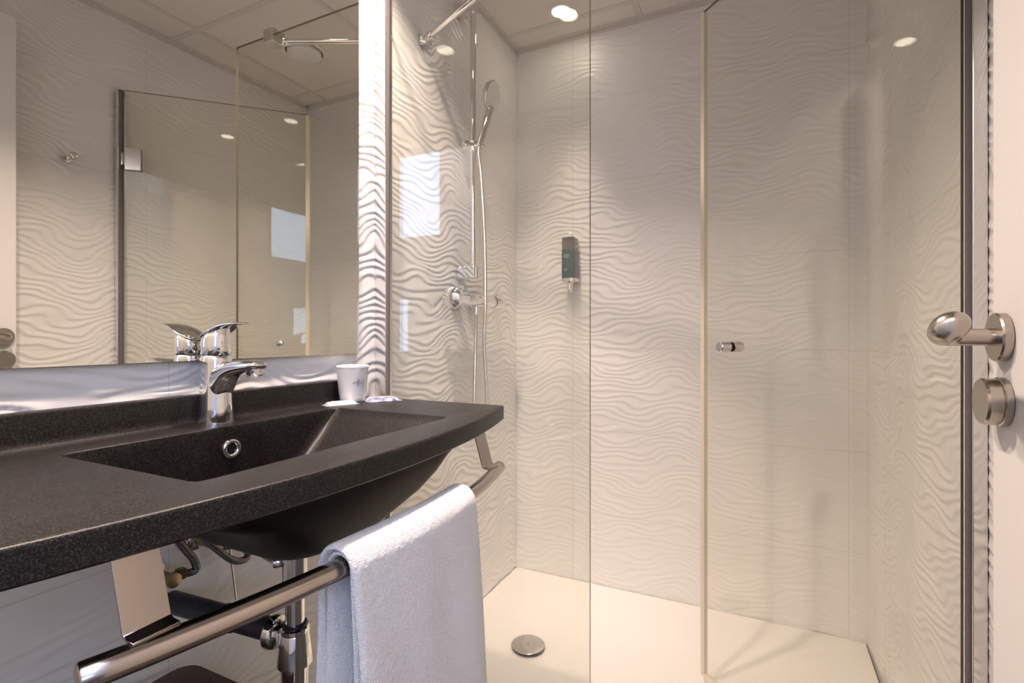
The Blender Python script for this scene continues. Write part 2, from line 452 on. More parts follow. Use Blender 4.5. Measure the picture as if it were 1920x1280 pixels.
# entry door standing open along the right wall
DX = 0.254
d1 = thing('door_1', 'plain white entry door standing open at the right edge with satin lever', 'door', (DX + 0.02, Y0, 0))
d1['kind'] = 'structure'
leaf = MB().box((DX, -0.01, 0.008), (DX + 0.040, 0.818, 2.144)).build('door_leaf', M['paint'], d1, smooth=False, bevel=0.002)
HZ, HY = 1.084, 0.783
h = MB().lathe([(0.026, 0.0), (0.0282, 0.001), (0.0282, 0.0085), (0.0270, 0.0105), (0.012, 0.0108)], (DX, HY, HZ), (-1, 0, 0), 48)
hd = h.build('door_handle', M['nickel'], d1, ang=30)
h = MB().tube([(DX - 0.010, HY, HZ), (DX - 0.030, HY, HZ), (DX - 0.047, HY - 0.003, HZ), (DX - 0.060, HY - 0.016, HZ + 0.001),
               (DX - 0.067, HY - 0.040, HZ + 0.004), (DX - 0.071, HY - 0.070, HZ + 0.008), (DX - 0.074, HY - 0.094, HZ + 0.011),
               (DX - 0.075, HY - 0.104, HZ + 0.012), (DX - 0.0755, HY - 0.108, HZ + 0.0122)],
              [0.0102, 0.0100, 0.0102, 0.0110, 0.0120, 0.0132, 0.0138, 0.0112, 0.004], 20, smooth=5)
vs = []
for x, y, z in h.v:
    k_ = min(max((HY - 0.015 - y)/0.06, 0), 1)
    ccx, ccz = DX - 0.070, HZ + 0.009
    d_ = (x - ccx)*0.82 + (z - ccz)*0.57; e_ = -(x - ccx)*0.57 + (z - ccz)*0.82
    d_ *= 1 + 0.42*k_; e_ *= 1 + 0.10*k_
    vs.append((ccx + d_*0.82 - e_*0.57, y, ccz + d_*0.57 + e_*0.82))
h.v = vs
h.build('lever', M['nickel'], hd, ang=60)
h = MB().lathe([(0.027, 0.0), (0.0285, 0.001), (0.0285, 0.007), (0.0262, 0.0085)], (DX, HY, 1.009), (-1, 0, 0), 48)
lk = h.build('door_lock', M['nickel'], d1, ang=30)
h = MB().lathe([(0.0262, 0.008), (0.0272, 0.009), (0.0272, 0.020), (0.0255, 0.0225)], (DX, HY, 1.009), (-1, 0, 0), 48)
h.build('thumb_turn', M['nickel'], lk, ang=30)

# ------------------------------------------------------------------ downlights, vent
def downlight(x, y, label, energy=LAMP_ENERGY, spread=116):
    t = thing('downlight', label, 'ceiling light', (x, y, CEIL), 'recessed downlights')
    MB().lathe([(0.050, 0.0), (0.050, 0.003), (0.046, 0.005), (0.037, 0.0045), (0.036, 0.0)], (x, y, CEIL), (0, 0, -1), 40, False, False).build('trim_ring', M['white_plastic'], t)
    MB().lathe([(0.0365, 0.001), (0.0365, 0.0030), (0.020, 0.0042), (0.004, 0.0045)], (x, y, CEIL), (0, 0, -1), 40).build('lens', M['lens'], t)
    ld = bpy.data.lights.new('downlight_lamp', 'AREA'); ld.shape = 'DISK'; ld.size = 0.070
    ld.energy = energy; ld.color = LAMP_COLOR; ld.spread = math.radians(spread)
    lo = bpy.data.objects.new('downlight_lamp', ld); lo.location = (x, y, CEIL - 0.0051); COL.objects.link(lo)
    return t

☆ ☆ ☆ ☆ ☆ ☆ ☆

Work instructions:
All the lines above are to be reproduced exactly, except the pictures.

Solution:
The Blender Python script for this scene continues. Write part 2, from line 452 on. More parts follow. Use Blender 4.5. Measure the picture as if it were 1920x1280 pixels.
# entry door standing open along the right wall
DX = 0.254
d1 = thing('door_1', 'plain white entry door standing open at the right edge with satin lever', 'door', (DX + 0.02, Y0, 0))
d1['kind'] = 'structure'
leaf = MB().box((DX, -0.01, 0.008), (DX + 0.040, 0.818, 2.144)).build('door_leaf', M['paint'], d1, smooth=False, bevel=0.002)
HZ, HY = 1.084, 0.783
h = MB().lathe([(0.026, 0.0), (0.0282, 0.001), (0.0282, 0.0085), (0.0270, 0.0105), (0.012, 0.0108)], (DX, HY, HZ), (-1, 0, 0), 48)
hd = h.build('door_handle', M['nickel'], d1, ang=30)
h = MB().tube([(DX - 0.010, HY, HZ), (DX - 0.030, HY, HZ), (DX - 0.047, HY - 0.003, HZ), (DX - 0.060, HY - 0.016, HZ + 0.001),
               (DX - 0.067, HY - 0.040, HZ + 0.004), (DX - 0.071, HY - 0.070, HZ + 0.008), (DX - 0.074, HY - 0.094, HZ + 0.011),
               (DX - 0.075, HY - 0.104, HZ + 0.012), (DX - 0.0755, HY - 0.108, HZ + 0.0122)],
              [0.0102, 0.0100, 0.0102, 0.0110, 0.0120, 0.0132, 0.0138, 0.0112, 0.004], 20, smooth=5)
vs = []
for x, y, z in h.v:
    k_ = min(max((HY - 0.015 - y)/0.06, 0), 1)
    ccx, ccz = DX - 0.070, HZ + 0.009
    d_ = (x - ccx)*0.82 + (z - ccz)*0.57; e_ = -(x - ccx)*0.57 + (z - ccz)*0.82
    d_ *= 1 + 0.42*k_; e_ *= 1 + 0.10*k_
    vs.append((ccx + d_*0.82 - e_*0.57, y, ccz + d_*0.57 + e_*0.82))
h.v = vs
h.build('lever', M['nickel'], hd, ang=60)
h = MB().lathe([(0.027, 0.0), (0.0285, 0.001), (0.0285, 0.007), (0.0262, 0.0085)], (DX, HY, 1.009), (-1, 0, 0), 48)
lk = h.build('door_lock', M['nickel'], d1, ang=30)
h = MB().lathe([(0.0262, 0.008), (0.0272, 0.009), (0.0272, 0.020), (0.0255, 0.0225)], (DX, HY, 1.009), (-1, 0, 0), 48)
h.build('thumb_turn', M['nickel'], lk, ang=30)

# ------------------------------------------------------------------ downlights, vent
def downlight(x, y, label, energy=LAMP_ENERGY, spread=116):
    t = thing('downlight', label, 'ceiling light', (x, y, CEIL), 'recessed downlights')
    MB().lathe([(0.050, 0.0), (0.050, 0.003), (0.046, 0.005), (0.037, 0.0045), (0.036, 0.0)], (x, y, CEIL), (0, 0, -1), 40, False, False).build('trim_ring', M['white_plastic'], t)
    MB().lathe([(0.0365, 0.001), (0.0365, 0.0030), (0.020, 0.0042), (0.004, 0.0045)], (x, y, CEIL), (0, 0, -1), 40).build('lens', M['lens'], t)
    ld = bpy.data.lights.new('downlight_lamp', 'AREA'); ld.shape = 'DISK'; ld.size = 0.070
    ld.energy = energy; ld.color = LAMP_COLOR; ld.spread = math.radians(spread)
    lo = bpy.data.objects.new('downlight_lamp', ld); lo.location = (x, y, CEIL - 0.0051); COL.objects.link(lo)
    return t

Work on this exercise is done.